---- SUPPLIED DATA
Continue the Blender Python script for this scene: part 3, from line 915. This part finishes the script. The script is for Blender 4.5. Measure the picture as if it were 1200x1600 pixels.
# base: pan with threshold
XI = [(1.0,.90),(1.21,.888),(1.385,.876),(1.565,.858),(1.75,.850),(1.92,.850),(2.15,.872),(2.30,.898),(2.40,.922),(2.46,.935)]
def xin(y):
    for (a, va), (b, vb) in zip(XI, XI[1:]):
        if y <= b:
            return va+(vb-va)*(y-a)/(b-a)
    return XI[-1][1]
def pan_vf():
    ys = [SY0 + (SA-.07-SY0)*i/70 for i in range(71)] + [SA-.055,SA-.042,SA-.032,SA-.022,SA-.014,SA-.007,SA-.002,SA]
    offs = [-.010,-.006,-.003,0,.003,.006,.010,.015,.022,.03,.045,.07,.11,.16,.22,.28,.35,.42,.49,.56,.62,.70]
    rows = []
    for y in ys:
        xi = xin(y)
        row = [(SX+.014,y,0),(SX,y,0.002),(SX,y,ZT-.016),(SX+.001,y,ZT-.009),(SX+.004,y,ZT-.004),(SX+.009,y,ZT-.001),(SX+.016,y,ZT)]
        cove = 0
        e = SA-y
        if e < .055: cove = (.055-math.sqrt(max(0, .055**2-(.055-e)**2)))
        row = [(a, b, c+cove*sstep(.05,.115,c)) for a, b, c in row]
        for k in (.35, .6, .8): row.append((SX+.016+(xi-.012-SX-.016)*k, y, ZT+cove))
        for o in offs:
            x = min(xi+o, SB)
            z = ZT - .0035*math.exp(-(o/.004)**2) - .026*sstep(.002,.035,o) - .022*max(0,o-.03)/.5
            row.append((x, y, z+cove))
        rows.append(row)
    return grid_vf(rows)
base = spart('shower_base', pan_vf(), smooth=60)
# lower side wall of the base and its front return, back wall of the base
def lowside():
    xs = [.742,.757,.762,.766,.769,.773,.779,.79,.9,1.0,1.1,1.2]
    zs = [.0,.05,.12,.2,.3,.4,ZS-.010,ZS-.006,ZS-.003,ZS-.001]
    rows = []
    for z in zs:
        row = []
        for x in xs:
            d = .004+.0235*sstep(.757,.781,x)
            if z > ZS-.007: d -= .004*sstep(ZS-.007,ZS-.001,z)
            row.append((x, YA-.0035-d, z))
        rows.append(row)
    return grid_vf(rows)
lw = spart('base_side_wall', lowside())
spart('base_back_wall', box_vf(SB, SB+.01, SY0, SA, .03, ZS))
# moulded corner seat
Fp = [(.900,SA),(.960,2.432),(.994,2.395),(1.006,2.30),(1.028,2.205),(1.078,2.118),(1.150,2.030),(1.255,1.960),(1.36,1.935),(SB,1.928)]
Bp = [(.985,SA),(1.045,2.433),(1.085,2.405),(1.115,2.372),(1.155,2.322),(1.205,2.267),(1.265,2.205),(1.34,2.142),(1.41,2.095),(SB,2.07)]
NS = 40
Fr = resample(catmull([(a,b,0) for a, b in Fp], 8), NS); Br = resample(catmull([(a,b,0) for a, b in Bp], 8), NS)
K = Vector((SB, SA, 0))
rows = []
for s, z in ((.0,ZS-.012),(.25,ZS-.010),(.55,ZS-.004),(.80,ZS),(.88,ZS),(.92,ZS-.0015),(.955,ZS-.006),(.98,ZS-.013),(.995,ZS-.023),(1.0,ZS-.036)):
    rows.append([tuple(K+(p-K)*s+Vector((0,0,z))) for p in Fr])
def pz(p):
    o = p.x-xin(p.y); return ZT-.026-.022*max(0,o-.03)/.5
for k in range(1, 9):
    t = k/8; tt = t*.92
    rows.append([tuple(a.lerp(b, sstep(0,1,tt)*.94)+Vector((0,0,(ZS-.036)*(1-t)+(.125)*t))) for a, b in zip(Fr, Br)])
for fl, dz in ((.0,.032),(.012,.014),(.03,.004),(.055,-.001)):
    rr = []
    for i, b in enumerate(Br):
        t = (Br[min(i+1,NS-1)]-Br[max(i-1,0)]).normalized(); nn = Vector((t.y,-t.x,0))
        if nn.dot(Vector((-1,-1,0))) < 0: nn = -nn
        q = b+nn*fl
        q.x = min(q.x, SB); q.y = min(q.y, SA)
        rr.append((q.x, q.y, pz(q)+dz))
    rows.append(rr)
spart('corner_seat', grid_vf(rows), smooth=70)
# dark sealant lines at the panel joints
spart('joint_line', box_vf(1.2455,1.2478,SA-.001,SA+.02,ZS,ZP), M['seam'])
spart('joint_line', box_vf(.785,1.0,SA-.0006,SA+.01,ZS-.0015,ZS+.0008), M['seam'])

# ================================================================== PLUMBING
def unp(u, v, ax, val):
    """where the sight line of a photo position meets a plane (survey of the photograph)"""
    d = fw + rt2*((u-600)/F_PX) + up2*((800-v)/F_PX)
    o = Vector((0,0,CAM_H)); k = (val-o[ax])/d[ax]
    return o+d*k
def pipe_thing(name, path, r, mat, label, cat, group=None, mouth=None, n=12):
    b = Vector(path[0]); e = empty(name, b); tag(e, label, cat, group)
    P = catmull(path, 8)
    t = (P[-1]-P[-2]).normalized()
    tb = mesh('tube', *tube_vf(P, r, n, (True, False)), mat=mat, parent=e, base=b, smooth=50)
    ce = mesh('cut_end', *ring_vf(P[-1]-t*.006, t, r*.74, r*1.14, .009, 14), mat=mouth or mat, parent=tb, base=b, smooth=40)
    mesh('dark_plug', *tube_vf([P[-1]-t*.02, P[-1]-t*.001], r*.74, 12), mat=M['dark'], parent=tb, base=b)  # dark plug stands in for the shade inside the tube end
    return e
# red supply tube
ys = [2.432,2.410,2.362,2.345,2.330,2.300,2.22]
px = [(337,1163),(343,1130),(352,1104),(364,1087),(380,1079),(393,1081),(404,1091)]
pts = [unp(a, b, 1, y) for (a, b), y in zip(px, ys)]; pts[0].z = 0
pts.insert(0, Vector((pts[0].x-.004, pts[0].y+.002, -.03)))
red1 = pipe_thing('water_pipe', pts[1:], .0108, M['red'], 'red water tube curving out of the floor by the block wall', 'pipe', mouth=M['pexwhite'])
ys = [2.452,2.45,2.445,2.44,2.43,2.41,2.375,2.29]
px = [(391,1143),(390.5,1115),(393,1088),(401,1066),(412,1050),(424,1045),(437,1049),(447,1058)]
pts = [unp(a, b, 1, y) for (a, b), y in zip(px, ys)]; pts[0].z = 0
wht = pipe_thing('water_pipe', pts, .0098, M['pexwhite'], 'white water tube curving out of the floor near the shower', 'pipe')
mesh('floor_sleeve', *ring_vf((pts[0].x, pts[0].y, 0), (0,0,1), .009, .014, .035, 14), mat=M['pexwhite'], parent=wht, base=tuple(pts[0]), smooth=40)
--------
- [EXERCISE] Return all of the data exactly as it reads.

- [TASK RESULT]
Continue the Blender Python script for this scene: part 3, from line 915. This part finishes the script. The script is for Blender 4.5. Measure the picture as if it were 1200x1600 pixels.
# base: pan with threshold
XI = [(1.0,.90),(1.21,.888),(1.385,.876),(1.565,.858),(1.75,.850),(1.92,.850),(2.15,.872),(2.30,.898),(2.40,.922),(2.46,.935)]
def xin(y):
    for (a, va), (b, vb) in zip(XI, XI[1:]):
        if y <= b:
            return va+(vb-va)*(y-a)/(b-a)
    return XI[-1][1]
def pan_vf():
    ys = [SY0 + (SA-.07-SY0)*i/70 for i in range(71)] + [SA-.055,SA-.042,SA-.032,SA-.022,SA-.014,SA-.007,SA-.002,SA]
    offs = [-.010,-.006,-.003,0,.003,.006,.010,.015,.022,.03,.045,.07,.11,.16,.22,.28,.35,.42,.49,.56,.62,.70]
    rows = []
    for y in ys:
        xi = xin(y)
        row = [(SX+.014,y,0),(SX,y,0.002),(SX,y,ZT-.016),(SX+.001,y,ZT-.009),(SX+.004,y,ZT-.004),(SX+.009,y,ZT-.001),(SX+.016,y,ZT)]
        cove = 0
        e = SA-y
        if e < .055: cove = (.055-math.sqrt(max(0, .055**2-(.055-e)**2)))
        row = [(a, b, c+cove*sstep(.05,.115,c)) for a, b, c in row]
        for k in (.35, .6, .8): row.append((SX+.016+(xi-.012-SX-.016)*k, y, ZT+cove))
        for o in offs:
            x = min(xi+o, SB)
            z = ZT - .0035*math.exp(-(o/.004)**2) - .026*sstep(.002,.035,o) - .022*max(0,o-.03)/.5
            row.append((x, y, z+cove))
        rows.append(row)
    return grid_vf(rows)
base = spart('shower_base', pan_vf(), smooth=60)
# lower side wall of the base and its front return, back wall of the base
def lowside():
    xs = [.742,.757,.762,.766,.769,.773,.779,.79,.9,1.0,1.1,1.2]
    zs = [.0,.05,.12,.2,.3,.4,ZS-.010,ZS-.006,ZS-.003,ZS-.001]
    rows = []
    for z in zs:
        row = []
        for x in xs:
            d = .004+.0235*sstep(.757,.781,x)
            if z > ZS-.007: d -= .004*sstep(ZS-.007,ZS-.001,z)
            row.append((x, YA-.0035-d, z))
        rows.append(row)
    return grid_vf(rows)
lw = spart('base_side_wall', lowside())
spart('base_back_wall', box_vf(SB, SB+.01, SY0, SA, .03, ZS))
# moulded corner seat
Fp = [(.900,SA),(.960,2.432),(.994,2.395),(1.006,2.30),(1.028,2.205),(1.078,2.118),(1.150,2.030),(1.255,1.960),(1.36,1.935),(SB,1.928)]
Bp = [(.985,SA),(1.045,2.433),(1.085,2.405),(1.115,2.372),(1.155,2.322),(1.205,2.267),(1.265,2.205),(1.34,2.142),(1.41,2.095),(SB,2.07)]
NS = 40
Fr = resample(catmull([(a,b,0) for a, b in Fp], 8), NS); Br = resample(catmull([(a,b,0) for a, b in Bp], 8), NS)
K = Vector((SB, SA, 0))
rows = []
for s, z in ((.0,ZS-.012),(.25,ZS-.010),(.55,ZS-.004),(.80,ZS),(.88,ZS),(.92,ZS-.0015),(.955,ZS-.006),(.98,ZS-.013),(.995,ZS-.023),(1.0,ZS-.036)):
    rows.append([tuple(K+(p-K)*s+Vector((0,0,z))) for p in Fr])
def pz(p):
    o = p.x-xin(p.y); return ZT-.026-.022*max(0,o-.03)/.5
for k in range(1, 9):
    t = k/8; tt = t*.92
    rows.append([tuple(a.lerp(b, sstep(0,1,tt)*.94)+Vector((0,0,(ZS-.036)*(1-t)+(.125)*t))) for a, b in zip(Fr, Br)])
for fl, dz in ((.0,.032),(.012,.014),(.03,.004),(.055,-.001)):
    rr = []
    for i, b in enumerate(Br):
        t = (Br[min(i+1,NS-1)]-Br[max(i-1,0)]).normalized(); nn = Vector((t.y,-t.x,0))
        if nn.dot(Vector((-1,-1,0))) < 0: nn = -nn
        q = b+nn*fl
        q.x = min(q.x, SB); q.y = min(q.y, SA)
        rr.append((q.x, q.y, pz(q)+dz))
    rows.append(rr)
spart('corner_seat', grid_vf(rows), smooth=70)
# dark sealant lines at the panel joints
spart('joint_line', box_vf(1.2455,1.2478,SA-.001,SA+.02,ZS,ZP), M['seam'])
spart('joint_line', box_vf(.785,1.0,SA-.0006,SA+.01,ZS-.0015,ZS+.0008), M['seam'])

# ================================================================== PLUMBING
def unp(u, v, ax, val):
    """where the sight line of a photo position meets a plane (survey of the photograph)"""
    d = fw + rt2*((u-600)/F_PX) + up2*((800-v)/F_PX)
    o = Vector((0,0,CAM_H)); k = (val-o[ax])/d[ax]
    return o+d*k
def pipe_thing(name, path, r, mat, label, cat, group=None, mouth=None, n=12):
    b = Vector(path[0]); e = empty(name, b); tag(e, label, cat, group)
    P = catmull(path, 8)
    t = (P[-1]-P[-2]).normalized()
    tb = mesh('tube', *tube_vf(P, r, n, (True, False)), mat=mat, parent=e, base=b, smooth=50)
    ce = mesh('cut_end', *ring_vf(P[-1]-t*.006, t, r*.74, r*1.14, .009, 14), mat=mouth or mat, parent=tb, base=b, smooth=40)
    mesh('dark_plug', *tube_vf([P[-1]-t*.02, P[-1]-t*.001], r*.74, 12), mat=M['dark'], parent=tb, base=b)  # dark plug stands in for the shade inside the tube end
    return e
# red supply tube
ys = [2.432,2.410,2.362,2.345,2.330,2.300,2.22]
px = [(337,1163),(343,1130),(352,1104),(364,1087),(380,1079),(393,1081),(404,1091)]
pts = [unp(a, b, 1, y) for (a, b), y in zip(px, ys)]; pts[0].z = 0
pts.insert(0, Vector((pts[0].x-.004, pts[0].y+.002, -.03)))
red1 = pipe_thing('water_pipe', pts[1:], .0108, M['red'], 'red water tube curving out of the floor by the block wall', 'pipe', mouth=M['pexwhite'])
ys = [2.452,2.45,2.445,2.44,2.43,2.41,2.375,2.29]
px = [(391,1143),(390.5,1115),(393,1088),(401,1066),(412,1050),(424,1045),(437,1049),(447,1058)]
pts = [unp(a, b, 1, y) for (a, b), y in zip(px, ys)]; pts[0].z = 0
wht = pipe_thing('water_pipe', pts, .0098, M['pexwhite'], 'white water tube curving out of the floor near the shower', 'pipe')
mesh('floor_sleeve', *ring_vf((pts[0].x, pts[0].y, 0), (0,0,1), .009, .014, .035, 14), mat=M['pexwhite'], parent=wht, base=tuple(pts[0]), smooth=40)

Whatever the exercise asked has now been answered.